While putting a dessert that is so well received on a plate seems easy, it's challenge is in it's simplicity. While our nostalgic memories of pudding prepare us to enjoy the dessert on many levels, our adult palates will be disappointed by the bland and unexciting flavors of the puddings we ate as children. In presenting a pudding, it has to taste better than the child in us remembers.

Working with a method from an decidedly unamerican pastry chef, I have a pudding on my menu that I am confident accomplishes all it has set out to do. Rather than make a simple ganache by pouring hot cream over chocolate, Pierre Herme pours a hot custard over chocolate for a filling in his cakes. By using the same concept my pudding was created. A hot custard flavored with brandy is poured over bittersweet chocolate and poured in individual dishes. When left to set up, a thin skin is formed. While this skin was eschewed by many, I see it as a defining quality of pudding. Removing the skin is like taking the crust off a bread, or the rind off Brie.

At the restaurant the pudding is made in large batches and used bit by bit to fill dishes, so no skin is served. But when making this pudding at home I delight in eating the tender skin first.

Chocolate Pudding

1 lb bittersweet chocolate
2 cups cream
2 1/2 cups whole milk
2 tbsp brandy
1 tsp vanilla extract
1/2 tsp kosher salt
1/2 cup sugar
10 egg yolks

1. Chop the chocolate finely and place in a bowl large enough to hold all the ingredients.

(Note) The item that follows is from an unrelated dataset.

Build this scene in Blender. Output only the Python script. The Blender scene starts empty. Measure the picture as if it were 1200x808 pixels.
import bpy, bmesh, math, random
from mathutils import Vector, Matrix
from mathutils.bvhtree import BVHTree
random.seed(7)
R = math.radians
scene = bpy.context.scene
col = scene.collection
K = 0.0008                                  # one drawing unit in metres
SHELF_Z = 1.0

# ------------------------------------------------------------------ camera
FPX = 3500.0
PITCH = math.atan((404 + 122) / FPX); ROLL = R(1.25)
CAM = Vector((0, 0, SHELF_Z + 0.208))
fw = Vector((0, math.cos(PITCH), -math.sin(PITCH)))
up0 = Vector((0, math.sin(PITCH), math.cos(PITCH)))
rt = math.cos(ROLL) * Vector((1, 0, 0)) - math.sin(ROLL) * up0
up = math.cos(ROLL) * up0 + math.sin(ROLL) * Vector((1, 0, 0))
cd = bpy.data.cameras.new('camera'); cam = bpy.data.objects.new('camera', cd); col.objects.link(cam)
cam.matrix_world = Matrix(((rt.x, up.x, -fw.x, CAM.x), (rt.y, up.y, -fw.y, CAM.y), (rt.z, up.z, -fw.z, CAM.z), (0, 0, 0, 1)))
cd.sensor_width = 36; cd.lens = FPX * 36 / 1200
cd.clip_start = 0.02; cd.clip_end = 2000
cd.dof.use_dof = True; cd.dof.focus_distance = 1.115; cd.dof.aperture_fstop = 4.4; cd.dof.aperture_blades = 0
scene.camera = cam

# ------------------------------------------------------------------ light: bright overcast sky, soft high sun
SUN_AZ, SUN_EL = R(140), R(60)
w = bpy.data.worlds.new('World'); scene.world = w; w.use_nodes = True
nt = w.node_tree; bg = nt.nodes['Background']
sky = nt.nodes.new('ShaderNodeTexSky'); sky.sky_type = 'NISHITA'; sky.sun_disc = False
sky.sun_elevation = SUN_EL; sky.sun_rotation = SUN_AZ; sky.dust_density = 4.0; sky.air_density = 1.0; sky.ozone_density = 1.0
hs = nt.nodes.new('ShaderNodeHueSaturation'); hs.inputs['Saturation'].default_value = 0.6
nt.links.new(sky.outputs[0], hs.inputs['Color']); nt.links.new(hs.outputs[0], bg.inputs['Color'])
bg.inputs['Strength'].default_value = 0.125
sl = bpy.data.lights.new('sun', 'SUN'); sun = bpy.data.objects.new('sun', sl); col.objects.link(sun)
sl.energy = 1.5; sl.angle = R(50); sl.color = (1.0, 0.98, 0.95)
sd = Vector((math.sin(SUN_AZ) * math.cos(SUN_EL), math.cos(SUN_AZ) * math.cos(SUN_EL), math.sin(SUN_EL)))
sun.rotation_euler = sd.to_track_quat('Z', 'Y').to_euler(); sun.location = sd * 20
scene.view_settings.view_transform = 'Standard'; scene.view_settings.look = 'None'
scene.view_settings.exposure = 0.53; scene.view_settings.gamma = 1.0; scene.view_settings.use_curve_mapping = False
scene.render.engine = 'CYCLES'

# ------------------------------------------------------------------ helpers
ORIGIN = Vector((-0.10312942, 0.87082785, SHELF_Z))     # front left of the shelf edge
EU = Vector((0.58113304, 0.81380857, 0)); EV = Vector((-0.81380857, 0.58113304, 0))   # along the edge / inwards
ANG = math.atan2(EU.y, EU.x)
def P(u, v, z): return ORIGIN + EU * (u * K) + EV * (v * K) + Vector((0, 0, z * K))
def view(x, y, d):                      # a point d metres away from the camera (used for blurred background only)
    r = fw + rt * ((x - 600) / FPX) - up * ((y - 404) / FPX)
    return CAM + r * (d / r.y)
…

2. In a medium sized, heavy bottom saucepan, combine the cream, milk, brandy, vanilla, and salt and scald. Whisk the yolks and sugar together until they lighten a bit in color, about 1 minute. Temper the hot cream into the yolks and return to the stove top.

3. Cook the custard over medium heat, stirring constantly, until the mixture thickens and coats the back of a spoon.

4. Strain the hot custard into a pitcher or bowl. Ladle 1/4 of the hot custard over the chopped chocolate. Slowly stir the chocolate until the custard has been stirred in completely and the chocolate looks glossy. Repeat adding the custard to the chocolate in 2 more batches, stirring slowly between additions until all the custard has mixed in and the chocolate looks glossy.

5. Pour the pudding into individual dishes, or one large dish and chill until set, about 2 hours for the small cups, or 4 to 6 for the large. I have also used this as a chocolate cream pie filling.